Apr 15th, 2019, 10:12 AM

Faculty Spotlight: Clara Delamater

By Claire Price
Professor Clara Delamater has taught at AUP for 19 years. Image credit: Claire Price
Young artists at AUP grow under Professor Clara Delamater's guidance.

On the fifth floor of Combes, creativity flows freely. Meet Clara Delamater, a loyal AUP art teacher of 19 years and a lifelong artist. Clara’s life outside of AUP is immersed in the world of professional art. She is an accomplished sculptress, drawer, and dancer. Clara was born in Neuilly-sur-Seine and raised in Paris, speaking both French and English. She first got involved with art at the Conservatoire Boulogne-Billancourt, where she studied dance. From then on, her artistic journey took her to Julian Academy for graphic arts, Montparnasse School of Art, and the famous Beaux-Arts, before embarking on a seven-year apprenticeship with one of the last French masters of stone carving, Jacques Gestalder. 


Professor Delamater next to a sculpture at the Musée Rodin. Image credit: Claire Price 
Clara first discovered sculpture when she witnessed a sculptor working on her daily route to and from school. “Every time I passed by, it would intrigue me. I used to hide and watch him work. It was like a mystery of how he could go about expressing the human body in stone, with just his knowledge. I think that point in my life did something to me.” Amazingly, she ran into the same artist some years later while she was showcasing her work alongside his at the Grand Palais. Professor Delamater has had the privilege of showing her work in many different places and has received multiple awards, such as the first prize for young sculptors in 1980, presented by the Nationale des Beaux-Arts at the Grand Palais, and the sculpture prize at the Orangerie du Luxembourg in 1984. 

A sculpture by Clara Delamater.

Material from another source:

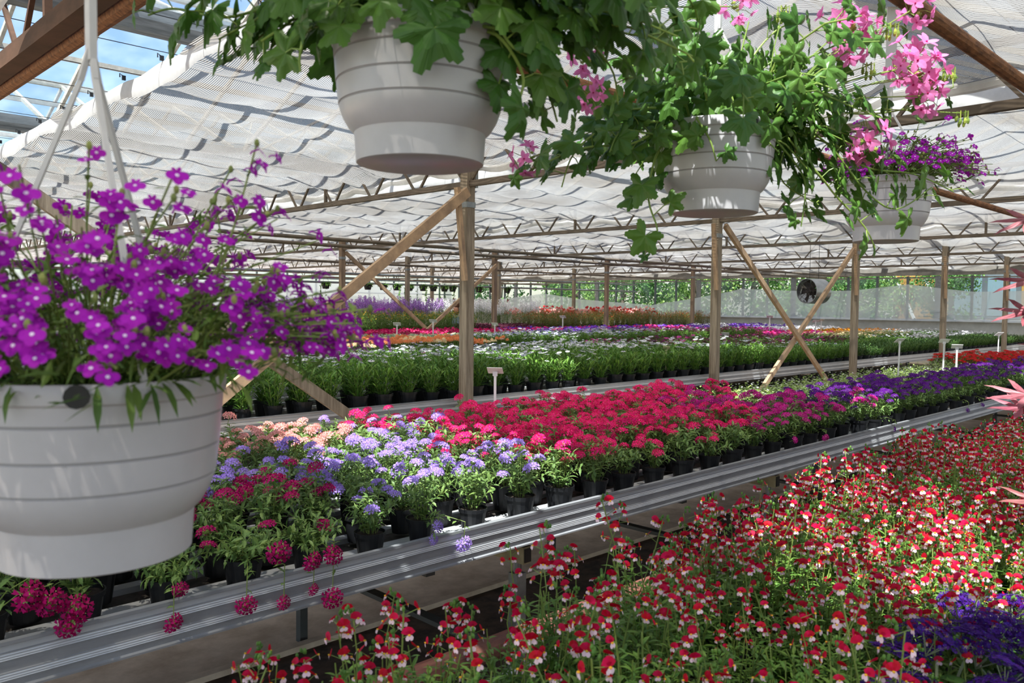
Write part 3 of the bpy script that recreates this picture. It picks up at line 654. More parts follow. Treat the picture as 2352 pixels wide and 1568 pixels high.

Image Credit: The American University of Paris 

One of Delamater's favorite subjects is three-dimensional portraiture. Professor Delamater had the rare opportunity to create a bust of former French president François Mitterand, who sat for her at the Elysée Palace for three hours at a time, twelve times. “He went through very bad times during his power, especially during some attacks. It was interesting to be there two or three weeks after an attack happened. His face totally changed. He was extremely worried, of course. All of that goes into the portrait. When you have very strong ideas going through your head, the face physically changes.”

Mitterand is not the only political figure that she has sculpted. In 1995, she sculpted the bust of General de Gaulle, which is currently shown in a park in Issy-Les-Moulineaux. Her work can also be seen gracing various city halls as well as a few homes, parks, and offices. For example, the Prince of Saudi Arabia is lucky enough to have an onyx bas-relief in his Paris home sculpted by Professor Delamater. 


Professor Delamater sculpting President Francois Mitterand in 1987. Image credit: Clara Delamater

Not only is Professor Delamater an accomplished sculptress, but also, of course, a seasoned professor. She first started teaching in 1978 at L’École Des Techniques teaching sculpture. Her teaching career then continued at the prestigious Parsons School of Design in Paris, then, of course, onto The American University of Paris. “What I really enjoy is when I see that the student has enough technique to explore their imagination. And to be freer in a way. That's when I really appreciate that the keys that I've been giving were something that can be used to explore their own world. Their own personality, their own sensitivity, and they sort of let go in a way (of the technique) to be freer.” This passion for sharing her knowledge is evident to her students. One student, Dohaan Kohli, stated, “She is a good teacher. She doesn’t force you to do anything, but instead guides you towards a better end result, and still allows imagination.” 

After 19 successful years at The American University of Paris, Delamater stated fondly, "I love the atmosphere, I love my students, I love teaching, I love transmitting my knowledge." The university will likely see many young artists grow with Professor Delamater in the years to come.